When asked about alternatives to the ANC, Gibbs pointed to the existing opposition – notably the DA: it needs to start thinking carefully about where it wants to be in 10 years’ time to be viable opposition to the ANC. Particularly, he said, it needs to build up its grassroots base, focus more on the poor, and court the next generation of voters from this vantage point. It has been a ‘party of alliances’ since 1994 – starting with the New National Party and more recently it had a short-lived coupling with Agang – but it needs to forge its own identity and know its audience.

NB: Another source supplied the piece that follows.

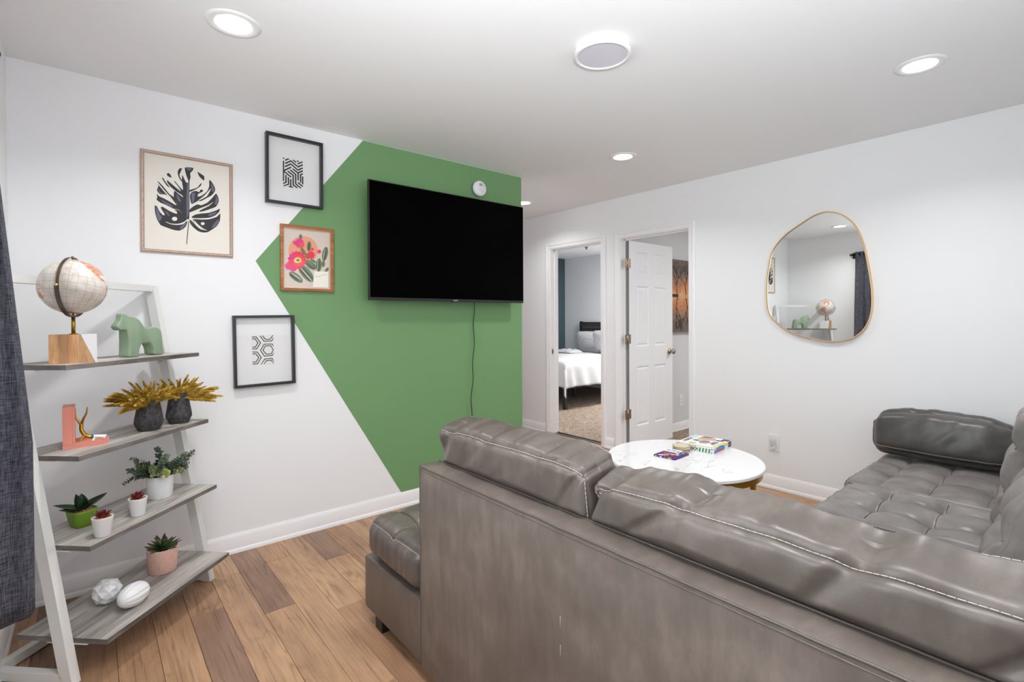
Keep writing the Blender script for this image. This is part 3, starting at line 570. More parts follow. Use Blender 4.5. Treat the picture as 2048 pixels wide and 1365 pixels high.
# ------------------------------------------------------------------ ceiling lights
def downlight(x,y,lab):
    o=thing('recessed_light',lab,'ceiling light',(x,y,H),0,None)
    MB().lathe([(.064,-.0015),(.066,-.0045),(.084,-.0065),(.095,-.0045),(.0975,0)],48,cap=False).build('trim_ring',M_plastic,o,world=False)
    MB().lathe([(0,-.0035),(.0655,-.0035)],40,cap=False).build('lens',M_led,o,world=False)
    area('recessed_lamp',(x,y,H-.0085),(0,0,0),.124,.124,LAMP*(.6 if x>3.2 else 1),(.985,.985,.995),'DISK',2.45)
downlight(.440,2.200,'lit round recessed ceiling light above the ladder shelf')
downlight(2.932,2.238,'lit round recessed ceiling light in front of the two doorways')
downlight(2.932,.558,'lit round recessed ceiling light above the right part of the sofa')
downlight(3.33,3.76,'lit round recessed ceiling light over the hall behind the television corner')
downlight(.440,.560,'lit round recessed ceiling light just above the viewer near the window wall')
fx=thing('ceiling_fixture','unlit round flush ceiling fixture with white rim and lilac diffuser','ceiling light',(1.700,1.405,H))
MB().lathe([(.118,0),(.120,-.003),(.1205,-.027),(.117,-.031),(.106,-.031),(.104,-.028),(.104,-.025)],56,cap=False).build('rim',M_plastic,fx,world=False)
MB().lathe([(0,-.0272),(.105,-.0272)],48,cap=False).build('diffuser',mat('lilac_diffuser',lin(212,210,222),.12,spec=.6),fx,world=False)

# ------------------------------------------------------------------ television, cord, alarm
tv=thing('television','large black flat television mounted on the green wall','television',(1.99,2.985,1.785))
TW,TH=.645,.380
MB().box(-TW,TW,0,.022,-TH,TH,bev=.003).build('bezel',M_blackplastic,tv,world=False)
MB().box(-TW+.005,TW-.005,-.0012,.0002,-TH+.018,TH-.006).build('screen',M_screen,tv,world=False)
MB().box(-TW+.22,TW-.22,.022,.060,-TH+.05,TH-.28,bev=.01).build('rear_housing',M_blackplastic,tv,world=False)
MB().box(-.20,.20,.060,.113,-.14,.14).build('wall_bracket',M_blackplastic,tv,world=False)
MB().box(-.025,.025,-.002,.02,-TH-.008,-TH+.001,bev=.002).build('sensor_tab',mat('tab_grey',(.05,.05,.05),.3),tv,world=False)
MB().box(-.018,.018,-.0022,-.0008,-TH+.005,-TH+.012).build('badge',mat('badge_silver',(.45,.45,.46),.3,1),tv,world=False)
pts=[]
for i in range(41):
    t=i/40; z=1.44-1.35*t; x=2.214-.030*t+.012*math.sin(t*9)*(1-t*.5)+.006*math.sin(t*31); pts.append((x,3.075+.008*math.sin(t*11),z))
tag(MB().tube(pts,.0032,6).build('power_cord',M_blackplastic),'black power cord hanging down the green wall below the television','cord')
cd=thing('carbon_monoxide_alarm','round white alarm with blue back on the green wall just above the television','alarm',(2.275,YL,2.272))
RX=Matrix.Rotation(PI/2,4,'X')
MB().lathe([(0,0),(.055,0),(.055,.016),(0,.016)],36,0,(0,0,0),RX,cap=False).build('back_plate',mat('blue_plate',lin(20,110,200),.4),cd,world=False)
MB().lathe([(.057,.014),(.059,.018),(.058,.034),(.050,.040),(0,.042)],40,0,(0,0,0),RX,cap=False).build('housing',M_plastic,cd,world=False)
g=MB(); 
for k in range(5): g.box(-.014,.014,-.0430,-.0418,.018+k*.004,.0195+k*.004)
g.lathe([(.003,.0418),(.0028,.0430)],10,0,(-.004,0,0),Matrix.Translation((0,0,-.012))@RX).lathe([(.003,.0418),(.0028,.0430)],10,0,(.018,0,0),Matrix.Translation((0,0,-.024))@RX)
g.build('grille',mat('grille_grey',(.12,.12,.13),.5),cd,world=False)['kind']='stuff'

# ------------------------------------------------------------------ wall pictures
def wallframe(nm,lab,cx,cz,hw,hh,fw,dep,mfr,mback,rot=0,inset=.012,lip=None,mprof=None):
    o=thing(nm,lab,'picture',(cx,YL-.0005,cz)); o.rotation_euler=(0,rot,0)
    g=MB(); # mitred frame: profile across (0 outer -> fw inner), out of wall
    prof=mprof or [(0,0),(0,dep),(.003,dep+.001),(fw-.002,dep+.001),(fw,dep-.001),(fw,0)]
    n=len(prof); vs=[]
    for a,b in prof:
        for sx,sz in ((-1,-1),(1,-1),(1,1),(-1,1)): vs.append((sx*(hw-a),-b,sz*(hh-a)))
    fs=[(i*4+k,i*4+(k+1)%4,(i+1)*4+(k+1)%4,(i+1)*4+k) for i in range(n-1) for k in range(4)]
    g.add(vs,fs); fr=g.build('frame',mfr,o,world=False,auto=.6)
    MB().box(-hw+fw*.6,hw-fw*.6,-.004,-.001,-hh+fw*.6,hh-fw*.6).build('backing',mback,o,world=False)
    if nm!='leaf_picture': MB().box(-hw+fw*.8,hw-fw*.8,-inset,-inset+.001,-hh+fw*.8,hh-fw*.8).build('picture_glass',M_picglass,o,world=False)
    return o,fr
def ink(o,name,polys,m,y,off=(0,0)):
    g=MB()
    for k_,q in enumerate(polys):
        P=[Vector((q[i]/1000,q[i+1]/1000)) for i in range(0,len(q),2)]; n=len(P); out=[]
        for i in range(n):   # soften the traced outline, keep the sharp tips
            p0,p1,p2,p3=P[i-1],P[i],P[(i+1)%n],P[(i+2)%n]
            for t in (0,.33,.66): out.append(p1*(1-t)+p2*t+((p2-p0)*(1-t)-(p3-p1)*t)*t*(1-t)*.28)
        pts=[(p.x+off[0],y-.00003*k_,p.y+off[1]) for p in out]
        g.add(pts,[tuple(range(len(pts)))])
    ob=g.build(name,m,o,world=False)
    bm=bmesh.new(); bm.from_mesh(ob.data); bmesh.ops.triangulate(bm,faces=bm.faces)
    for f in bm.faces:
        f.normal_update()
        if f.normal.y>0: f.normal_flip()
    bm.to_mesh(ob.data); bm.free(); return ob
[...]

By contrast, the EFF seems to know its audience and is increasingly gaining support from ‘key ideologues coming out of the black middle class.’ Should the ANC push through with the National Development Plan, the EFF’s radical agenda might become increasingly attractive to the Left. Gibbs is quick to point out, however, that the party-political landscape might be very different in 5 years’ time, with the potential of another leftist split away from the ANC in the form of the trade unions, a new ANC presidential candidate, and potentially five years of successful economic growth behind the Party of Liberation-cum-Welfare.

Changing political landscapes are part and parcel for democracy. This might seem to be happening at a slow pace in South Africa, with the majority of the group at the IPPR event questioning whether there was any real alternative to the ANC. Yet Gibbs reminded us that South Africa (and indeed the ANC) beyond the idealised rainbow is not a country with no hope, but one with very real aspirations, and popular impetus to push forward for progressive change. How exactly that will happen is not yet clear, but, said Gibbs, ‘give it ten years.’